(Scene script records)

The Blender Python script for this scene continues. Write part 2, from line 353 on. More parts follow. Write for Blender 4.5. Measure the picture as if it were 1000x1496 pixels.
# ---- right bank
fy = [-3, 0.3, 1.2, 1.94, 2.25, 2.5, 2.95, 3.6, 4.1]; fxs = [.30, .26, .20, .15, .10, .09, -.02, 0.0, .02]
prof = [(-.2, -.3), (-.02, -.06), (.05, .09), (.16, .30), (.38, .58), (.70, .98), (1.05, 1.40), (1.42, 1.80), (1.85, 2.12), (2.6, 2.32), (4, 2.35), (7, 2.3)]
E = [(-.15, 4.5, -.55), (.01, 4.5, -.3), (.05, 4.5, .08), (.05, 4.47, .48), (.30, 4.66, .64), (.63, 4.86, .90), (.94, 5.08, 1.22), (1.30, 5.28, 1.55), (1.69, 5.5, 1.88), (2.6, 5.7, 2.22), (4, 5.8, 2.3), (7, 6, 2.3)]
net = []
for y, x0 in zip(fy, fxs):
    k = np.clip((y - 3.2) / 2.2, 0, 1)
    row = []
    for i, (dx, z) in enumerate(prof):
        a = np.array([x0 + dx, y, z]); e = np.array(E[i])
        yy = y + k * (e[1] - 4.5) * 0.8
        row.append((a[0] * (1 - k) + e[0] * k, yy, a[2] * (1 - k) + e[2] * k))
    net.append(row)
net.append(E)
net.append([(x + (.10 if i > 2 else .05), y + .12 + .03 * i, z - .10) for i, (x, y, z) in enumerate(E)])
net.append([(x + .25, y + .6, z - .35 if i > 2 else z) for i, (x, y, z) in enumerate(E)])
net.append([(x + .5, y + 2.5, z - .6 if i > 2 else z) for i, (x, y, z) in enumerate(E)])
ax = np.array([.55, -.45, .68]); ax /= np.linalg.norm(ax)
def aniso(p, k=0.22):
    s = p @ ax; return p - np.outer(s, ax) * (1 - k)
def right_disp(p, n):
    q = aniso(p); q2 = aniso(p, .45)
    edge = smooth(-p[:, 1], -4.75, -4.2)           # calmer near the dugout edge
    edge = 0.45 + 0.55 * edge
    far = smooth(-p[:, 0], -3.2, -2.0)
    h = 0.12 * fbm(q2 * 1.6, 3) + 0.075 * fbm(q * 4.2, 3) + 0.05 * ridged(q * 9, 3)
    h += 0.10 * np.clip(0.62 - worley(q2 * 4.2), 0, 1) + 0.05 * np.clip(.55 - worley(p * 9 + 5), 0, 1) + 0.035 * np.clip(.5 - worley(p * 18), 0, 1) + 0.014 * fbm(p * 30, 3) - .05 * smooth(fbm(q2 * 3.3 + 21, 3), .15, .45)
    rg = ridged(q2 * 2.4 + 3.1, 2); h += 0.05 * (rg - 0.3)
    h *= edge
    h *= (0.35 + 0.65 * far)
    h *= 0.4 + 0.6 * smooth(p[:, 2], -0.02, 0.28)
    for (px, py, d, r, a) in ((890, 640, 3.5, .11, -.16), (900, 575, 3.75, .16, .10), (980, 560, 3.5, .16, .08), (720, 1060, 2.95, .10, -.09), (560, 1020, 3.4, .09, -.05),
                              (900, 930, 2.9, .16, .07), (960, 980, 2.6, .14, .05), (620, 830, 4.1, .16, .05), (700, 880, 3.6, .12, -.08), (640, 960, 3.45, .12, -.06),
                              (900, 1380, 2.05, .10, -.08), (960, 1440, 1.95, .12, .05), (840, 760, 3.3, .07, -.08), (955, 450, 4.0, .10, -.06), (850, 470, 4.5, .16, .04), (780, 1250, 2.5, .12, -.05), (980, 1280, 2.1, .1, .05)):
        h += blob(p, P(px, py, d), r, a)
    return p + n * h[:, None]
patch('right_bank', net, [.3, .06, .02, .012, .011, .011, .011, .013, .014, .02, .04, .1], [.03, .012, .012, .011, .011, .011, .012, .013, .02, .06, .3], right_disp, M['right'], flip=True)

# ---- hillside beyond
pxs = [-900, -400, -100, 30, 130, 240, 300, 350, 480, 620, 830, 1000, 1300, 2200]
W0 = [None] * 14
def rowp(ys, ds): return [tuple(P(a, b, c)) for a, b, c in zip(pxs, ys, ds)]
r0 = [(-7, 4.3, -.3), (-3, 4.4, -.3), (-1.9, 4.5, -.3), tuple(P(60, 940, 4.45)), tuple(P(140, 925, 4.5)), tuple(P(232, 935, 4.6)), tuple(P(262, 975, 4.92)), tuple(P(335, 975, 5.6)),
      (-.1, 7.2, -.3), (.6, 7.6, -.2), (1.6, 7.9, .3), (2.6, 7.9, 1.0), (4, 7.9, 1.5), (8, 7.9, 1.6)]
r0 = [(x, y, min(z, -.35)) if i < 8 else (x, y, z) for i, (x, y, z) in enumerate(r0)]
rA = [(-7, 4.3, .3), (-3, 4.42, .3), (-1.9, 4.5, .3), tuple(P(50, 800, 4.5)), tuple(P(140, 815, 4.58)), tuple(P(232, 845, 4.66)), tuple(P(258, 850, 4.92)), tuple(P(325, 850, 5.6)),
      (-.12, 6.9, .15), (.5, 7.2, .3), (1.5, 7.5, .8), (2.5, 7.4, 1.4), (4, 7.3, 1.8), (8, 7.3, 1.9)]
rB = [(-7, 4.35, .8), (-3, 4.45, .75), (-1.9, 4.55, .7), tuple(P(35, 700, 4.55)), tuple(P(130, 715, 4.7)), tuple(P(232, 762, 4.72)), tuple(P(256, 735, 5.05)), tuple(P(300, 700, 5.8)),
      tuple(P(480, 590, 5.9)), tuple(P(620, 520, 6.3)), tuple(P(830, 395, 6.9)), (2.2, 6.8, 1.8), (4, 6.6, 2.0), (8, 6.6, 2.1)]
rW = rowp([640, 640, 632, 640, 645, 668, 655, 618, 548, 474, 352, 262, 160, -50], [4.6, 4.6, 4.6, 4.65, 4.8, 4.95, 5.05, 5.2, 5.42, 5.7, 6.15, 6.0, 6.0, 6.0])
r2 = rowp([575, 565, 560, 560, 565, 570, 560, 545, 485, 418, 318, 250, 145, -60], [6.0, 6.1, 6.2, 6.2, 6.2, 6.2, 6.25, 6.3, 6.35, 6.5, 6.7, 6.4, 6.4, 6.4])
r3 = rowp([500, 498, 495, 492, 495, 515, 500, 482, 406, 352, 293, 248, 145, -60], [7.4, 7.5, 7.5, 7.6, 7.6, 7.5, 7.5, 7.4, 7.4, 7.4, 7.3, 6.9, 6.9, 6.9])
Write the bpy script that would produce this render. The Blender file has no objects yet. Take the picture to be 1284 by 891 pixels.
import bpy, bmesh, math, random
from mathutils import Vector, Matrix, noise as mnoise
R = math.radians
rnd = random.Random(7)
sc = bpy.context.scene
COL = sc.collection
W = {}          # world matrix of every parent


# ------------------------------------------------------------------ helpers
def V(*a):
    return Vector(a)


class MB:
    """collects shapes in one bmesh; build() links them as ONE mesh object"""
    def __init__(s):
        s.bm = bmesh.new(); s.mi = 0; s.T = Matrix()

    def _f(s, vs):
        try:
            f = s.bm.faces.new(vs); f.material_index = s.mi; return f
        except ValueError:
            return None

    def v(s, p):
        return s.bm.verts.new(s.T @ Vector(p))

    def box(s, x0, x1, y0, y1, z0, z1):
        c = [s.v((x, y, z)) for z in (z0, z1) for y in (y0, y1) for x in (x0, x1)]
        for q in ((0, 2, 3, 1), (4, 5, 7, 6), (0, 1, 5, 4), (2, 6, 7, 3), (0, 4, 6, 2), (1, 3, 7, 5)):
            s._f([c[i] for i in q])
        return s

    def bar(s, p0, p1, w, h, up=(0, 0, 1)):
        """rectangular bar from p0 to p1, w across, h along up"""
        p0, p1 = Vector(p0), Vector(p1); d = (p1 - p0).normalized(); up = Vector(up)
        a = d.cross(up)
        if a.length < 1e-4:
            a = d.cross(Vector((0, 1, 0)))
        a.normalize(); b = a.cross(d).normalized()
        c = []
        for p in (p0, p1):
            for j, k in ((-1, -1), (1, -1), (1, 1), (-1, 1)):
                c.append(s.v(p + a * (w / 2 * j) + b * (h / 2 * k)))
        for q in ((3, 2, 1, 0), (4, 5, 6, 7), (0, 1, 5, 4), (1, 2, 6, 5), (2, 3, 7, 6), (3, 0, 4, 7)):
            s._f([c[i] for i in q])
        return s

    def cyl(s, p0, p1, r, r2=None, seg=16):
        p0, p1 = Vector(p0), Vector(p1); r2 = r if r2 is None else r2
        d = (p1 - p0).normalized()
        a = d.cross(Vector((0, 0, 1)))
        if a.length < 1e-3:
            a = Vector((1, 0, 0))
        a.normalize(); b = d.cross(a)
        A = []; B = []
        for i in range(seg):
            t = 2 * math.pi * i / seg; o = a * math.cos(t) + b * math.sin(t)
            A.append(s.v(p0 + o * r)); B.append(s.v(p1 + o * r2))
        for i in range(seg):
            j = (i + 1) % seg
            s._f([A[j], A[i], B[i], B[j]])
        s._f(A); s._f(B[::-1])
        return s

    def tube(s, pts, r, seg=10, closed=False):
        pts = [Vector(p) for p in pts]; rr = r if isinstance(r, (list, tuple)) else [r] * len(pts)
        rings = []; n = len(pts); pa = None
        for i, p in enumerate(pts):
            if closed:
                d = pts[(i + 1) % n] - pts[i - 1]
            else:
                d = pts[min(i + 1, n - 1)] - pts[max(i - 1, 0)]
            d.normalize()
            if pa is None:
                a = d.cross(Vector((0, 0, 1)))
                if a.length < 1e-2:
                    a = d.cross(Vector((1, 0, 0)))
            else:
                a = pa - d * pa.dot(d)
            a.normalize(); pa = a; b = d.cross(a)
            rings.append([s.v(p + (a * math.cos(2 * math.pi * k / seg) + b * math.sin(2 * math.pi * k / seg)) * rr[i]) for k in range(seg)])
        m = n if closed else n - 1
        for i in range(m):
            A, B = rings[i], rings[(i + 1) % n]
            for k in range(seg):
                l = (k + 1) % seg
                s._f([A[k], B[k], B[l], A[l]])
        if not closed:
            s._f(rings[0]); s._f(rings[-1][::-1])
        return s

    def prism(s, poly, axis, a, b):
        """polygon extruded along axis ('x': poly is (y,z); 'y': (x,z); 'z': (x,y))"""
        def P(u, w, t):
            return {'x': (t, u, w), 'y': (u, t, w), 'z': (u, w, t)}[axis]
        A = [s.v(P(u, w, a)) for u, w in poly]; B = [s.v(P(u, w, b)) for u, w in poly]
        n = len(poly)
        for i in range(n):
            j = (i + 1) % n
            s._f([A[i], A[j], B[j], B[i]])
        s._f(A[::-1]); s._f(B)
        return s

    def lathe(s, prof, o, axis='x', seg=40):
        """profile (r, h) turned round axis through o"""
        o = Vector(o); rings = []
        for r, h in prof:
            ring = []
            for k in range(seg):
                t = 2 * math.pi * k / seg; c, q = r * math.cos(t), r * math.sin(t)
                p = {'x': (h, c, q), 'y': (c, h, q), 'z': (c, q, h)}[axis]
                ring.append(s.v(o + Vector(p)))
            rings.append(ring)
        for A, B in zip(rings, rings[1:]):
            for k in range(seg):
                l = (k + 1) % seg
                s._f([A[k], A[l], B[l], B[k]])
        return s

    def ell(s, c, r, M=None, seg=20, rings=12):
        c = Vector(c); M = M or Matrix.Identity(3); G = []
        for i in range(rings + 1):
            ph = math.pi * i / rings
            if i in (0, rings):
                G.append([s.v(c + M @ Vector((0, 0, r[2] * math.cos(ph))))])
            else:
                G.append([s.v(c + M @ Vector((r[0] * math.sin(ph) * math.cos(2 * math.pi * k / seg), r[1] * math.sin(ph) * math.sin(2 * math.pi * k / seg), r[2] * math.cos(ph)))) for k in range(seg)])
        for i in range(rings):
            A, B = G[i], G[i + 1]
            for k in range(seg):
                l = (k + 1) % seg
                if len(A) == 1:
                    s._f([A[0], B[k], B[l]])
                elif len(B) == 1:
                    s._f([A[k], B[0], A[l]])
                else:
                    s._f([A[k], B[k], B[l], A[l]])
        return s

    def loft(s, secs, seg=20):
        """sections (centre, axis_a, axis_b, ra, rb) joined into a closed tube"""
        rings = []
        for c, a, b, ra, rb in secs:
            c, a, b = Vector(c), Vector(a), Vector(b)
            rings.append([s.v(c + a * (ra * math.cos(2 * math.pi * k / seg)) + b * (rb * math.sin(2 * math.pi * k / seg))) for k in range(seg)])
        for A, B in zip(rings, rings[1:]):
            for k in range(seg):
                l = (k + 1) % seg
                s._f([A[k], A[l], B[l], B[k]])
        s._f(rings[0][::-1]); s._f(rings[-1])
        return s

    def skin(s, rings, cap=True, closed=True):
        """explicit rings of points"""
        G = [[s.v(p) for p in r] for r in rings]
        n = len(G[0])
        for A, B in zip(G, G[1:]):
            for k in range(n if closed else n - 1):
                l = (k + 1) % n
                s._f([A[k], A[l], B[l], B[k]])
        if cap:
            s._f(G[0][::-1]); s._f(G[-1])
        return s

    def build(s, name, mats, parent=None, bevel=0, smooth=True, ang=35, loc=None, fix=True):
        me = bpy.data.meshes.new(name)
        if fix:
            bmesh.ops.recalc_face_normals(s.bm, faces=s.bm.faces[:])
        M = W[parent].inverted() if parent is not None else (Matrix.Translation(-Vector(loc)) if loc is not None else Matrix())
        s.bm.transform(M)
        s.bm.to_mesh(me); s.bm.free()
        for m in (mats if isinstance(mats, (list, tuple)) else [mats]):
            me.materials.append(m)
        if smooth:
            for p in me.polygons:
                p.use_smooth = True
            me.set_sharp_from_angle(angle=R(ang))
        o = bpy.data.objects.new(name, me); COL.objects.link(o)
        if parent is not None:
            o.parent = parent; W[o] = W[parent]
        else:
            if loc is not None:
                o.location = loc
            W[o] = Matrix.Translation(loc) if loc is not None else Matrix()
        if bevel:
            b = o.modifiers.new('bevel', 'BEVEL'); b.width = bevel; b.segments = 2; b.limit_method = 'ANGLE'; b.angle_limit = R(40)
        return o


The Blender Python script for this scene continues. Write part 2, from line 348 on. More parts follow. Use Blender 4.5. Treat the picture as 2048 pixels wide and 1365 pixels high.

What to do =>
Give back, exactly as written, each line from the one that contains "Write the bpy" through the one that contains "return Vector(a)".

Task result =>
Write the bpy script that would produce this render. The Blender file has no objects yet. Take the picture to be 1284 by 891 pixels.
import bpy, bmesh, math, random
from mathutils import Vector, Matrix, noise as mnoise
R = math.radians
rnd = random.Random(7)
sc = bpy.context.scene
COL = sc.collection
W = {}          # world matrix of every parent


# ------------------------------------------------------------------ helpers
def V(*a):
    return Vector(a)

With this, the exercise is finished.